--- Start of Raw data ---

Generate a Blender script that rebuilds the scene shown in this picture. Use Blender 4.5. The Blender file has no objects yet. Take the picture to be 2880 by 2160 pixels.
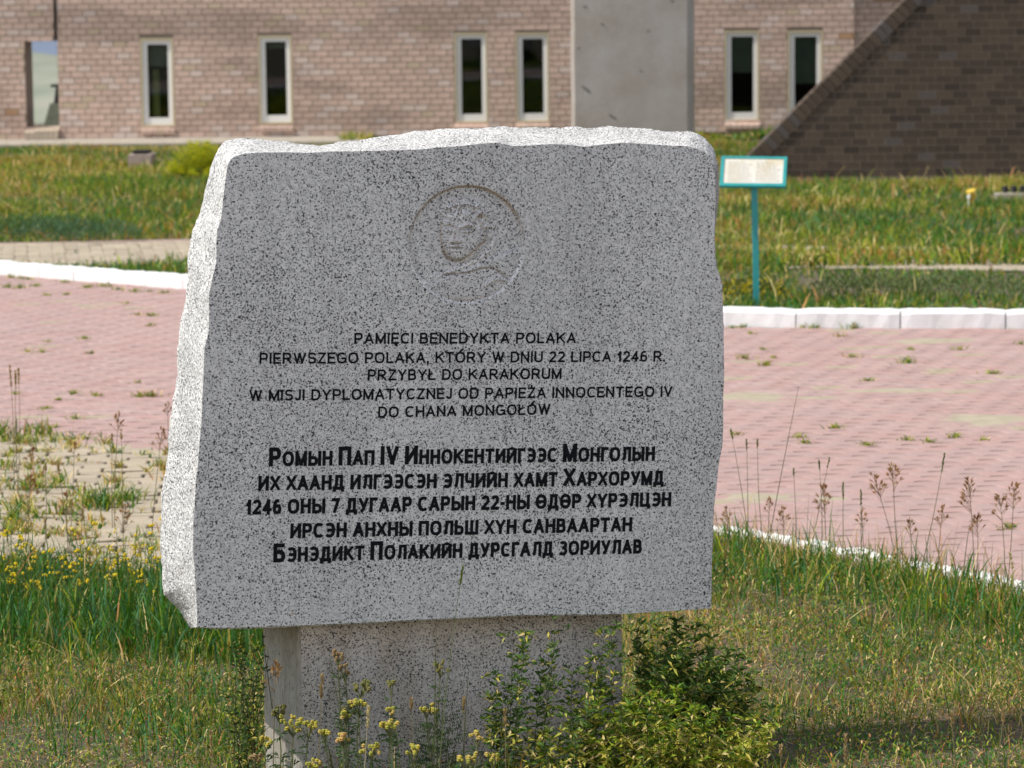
import bpy, math, random
import numpy as np
from mathutils import Vector, Matrix, noise
from mathutils.geometry import tessellate_polygon

random.seed(7)
RNG = np.random.default_rng(11)
scene = bpy.context.scene

# ------------------------------------------------------------------ camera
W, H, F = 2880.0, 2160.0, 9500.0          # photograph size and focal length in its pixels
EYE = Vector((0, 0, 2.4))
PITCH, ROLL = math.atan(1160 / F), 0.0105
_R0, _U0 = Vector((1, 0, 0)), Vector((0, math.sin(PITCH), math.cos(PITCH)))
FWD = Vector((0, math.cos(PITCH), -math.sin(PITCH)))
RGT = _R0 * math.cos(ROLL) - _U0 * math.sin(ROLL)
UPV = _R0 * math.sin(ROLL) + _U0 * math.cos(ROLL)
cam = bpy.data.cameras.new('camera')
cam_o = bpy.data.objects.new('camera', cam)
scene.collection.objects.link(cam_o)
m = Matrix((RGT, UPV, -FWD)).transposed().to_4x4()
m.translation = EYE
cam_o.matrix_world = m
cam.sensor_width = 36
cam.lens = 36 * F / W
cam.clip_start, cam.clip_end = 0.1, 9000
cam.dof.use_dof = True
cam.dof.focus_distance = 9.85
cam.dof.aperture_fstop = 8.0
scene.camera = cam_o

# ------------------------------------------------------------------ light
SUN_A, SUN_E = math.radians(15), math.radians(54)   # azimuth off the left axis towards the camera, elevation
to_sun = Vector((-math.cos(SUN_A) * math.cos(SUN_E), -math.sin(SUN_A) * math.cos(SUN_E), math.sin(SUN_E)))
world = bpy.data.worlds.new('World')
scene.world = world
world.use_nodes = True
wn = world.node_tree
sky = wn.nodes.new('ShaderNodeTexSky')
sky.sky_type = 'NISHITA'
sky.sun_disc = False
sky.sun_elevation = SUN_E
sky.sun_rotation = math.atan2(to_sun.x, to_sun.y)
sky.altitude = 1400
sky.dust_density = 1.4
wn.nodes['Background'].inputs[1].default_value = 0.145
# thin high cloud whitens the blue
hs = wn.nodes.new('ShaderNodeHueSaturation')
hs.inputs['Saturation'].default_value = 0.42
wn.links.new(sky.outputs[0], hs.inputs['Color'])
wn.links.new(hs.outputs[0], wn.nodes['Background'].inputs[0])
sun = bpy.data.lights.new('sun', 'SUN')
sun.energy = 3.6
sun.angle = math.radians(0.53)
sun.color = (1.0, 0.95, 0.87)
sun_o = bpy.data.objects.new('sun', sun)
scene.collection.objects.link(sun_o)
sun_o.rotation_euler = to_sun.to_track_quat('Z', 'Y').to_euler()
vs = scene.view_settings
vs.view_transform = 'Standard'
vs.look = 'None'
vs.exposure = 0.40
vs.gamma = 1
vs.use_curve_mapping = False
scene.cycles.max_bounces = 8
scene.cycles.transparent_max_bounces = 12

# ------------------------------------------------------------------ geometry helpers
def ray(px, py):
    return FWD * F + RGT * (px - W / 2) + UPV * (H / 2 - py)
def on_ground(px, py, z=0.0):
    d = ray(px, py)
    return EYE + d * ((z - EYE.z) / d.z)
def at_y(px, py, y):
    d = ray(px, py)
    return EYE + d * (y / d.y)
def on_plane(px, py, p0, n):
    d = ray(px, py)
    return EYE + d * ((p0 - EYE).dot(n) / d.dot(n))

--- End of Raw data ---

» **Your instructions**
Every line of the material is to be quoted exactly, with no pictures carried over.

» **Written response**
Generate a Blender script that rebuilds the scene shown in this picture. Use Blender 4.5. The Blender file has no objects yet. Take the picture to be 2880 by 2160 pixels.
import bpy, math, random
import numpy as np
from mathutils import Vector, Matrix, noise
from mathutils.geometry import tessellate_polygon

random.seed(7)
RNG = np.random.default_rng(11)
scene = bpy.context.scene

# ------------------------------------------------------------------ camera
W, H, F = 2880.0, 2160.0, 9500.0          # photograph size and focal length in its pixels
EYE = Vector((0, 0, 2.4))
PITCH, ROLL = math.atan(1160 / F), 0.0105
_R0, _U0 = Vector((1, 0, 0)), Vector((0, math.sin(PITCH), math.cos(PITCH)))
FWD = Vector((0, math.cos(PITCH), -math.sin(PITCH)))
RGT = _R0 * math.cos(ROLL) - _U0 * math.sin(ROLL)
UPV = _R0 * math.sin(ROLL) + _U0 * math.cos(ROLL)
cam = bpy.data.cameras.new('camera')
cam_o = bpy.data.objects.new('camera', cam)
scene.collection.objects.link(cam_o)
m = Matrix((RGT, UPV, -FWD)).transposed().to_4x4()
m.translation = EYE
cam_o.matrix_world = m
cam.sensor_width = 36
cam.lens = 36 * F / W
cam.clip_start, cam.clip_end = 0.1, 9000
cam.dof.use_dof = True
cam.dof.focus_distance = 9.85
cam.dof.aperture_fstop = 8.0
scene.camera = cam_o

# ------------------------------------------------------------------ light
SUN_A, SUN_E = math.radians(15), math.radians(54)   # azimuth off the left axis towards the camera, elevation
to_sun = Vector((-math.cos(SUN_A) * math.cos(SUN_E), -math.sin(SUN_A) * math.cos(SUN_E), math.sin(SUN_E)))
world = bpy.data.worlds.new('World')
scene.world = world
world.use_nodes = True
wn = world.node_tree
sky = wn.nodes.new('ShaderNodeTexSky')
sky.sky_type = 'NISHITA'
sky.sun_disc = False
sky.sun_elevation = SUN_E
sky.sun_rotation = math.atan2(to_sun.x, to_sun.y)
sky.altitude = 1400
sky.dust_density = 1.4
wn.nodes['Background'].inputs[1].default_value = 0.145
# thin high cloud whitens the blue
hs = wn.nodes.new('ShaderNodeHueSaturation')
hs.inputs['Saturation'].default_value = 0.42
wn.links.new(sky.outputs[0], hs.inputs['Color'])
wn.links.new(hs.outputs[0], wn.nodes['Background'].inputs[0])
sun = bpy.data.lights.new('sun', 'SUN')
sun.energy = 3.6
sun.angle = math.radians(0.53)
sun.color = (1.0, 0.95, 0.87)
sun_o = bpy.data.objects.new('sun', sun)
scene.collection.objects.link(sun_o)
sun_o.rotation_euler = to_sun.to_track_quat('Z', 'Y').to_euler()
vs = scene.view_settings
vs.view_transform = 'Standard'
vs.look = 'None'
vs.exposure = 0.40
vs.gamma = 1
vs.use_curve_mapping = False
scene.cycles.max_bounces = 8
scene.cycles.transparent_max_bounces = 12

# ------------------------------------------------------------------ geometry helpers
def ray(px, py):
    return FWD * F + RGT * (px - W / 2) + UPV * (H / 2 - py)
def on_ground(px, py, z=0.0):
    d = ray(px, py)
    return EYE + d * ((z - EYE.z) / d.z)
def at_y(px, py, y):
    d = ray(px, py)
    return EYE + d * (y / d.y)
def on_plane(px, py, p0, n):
    d = ray(px, py)
    return EYE + d * ((p0 - EYE).dot(n) / d.dot(n))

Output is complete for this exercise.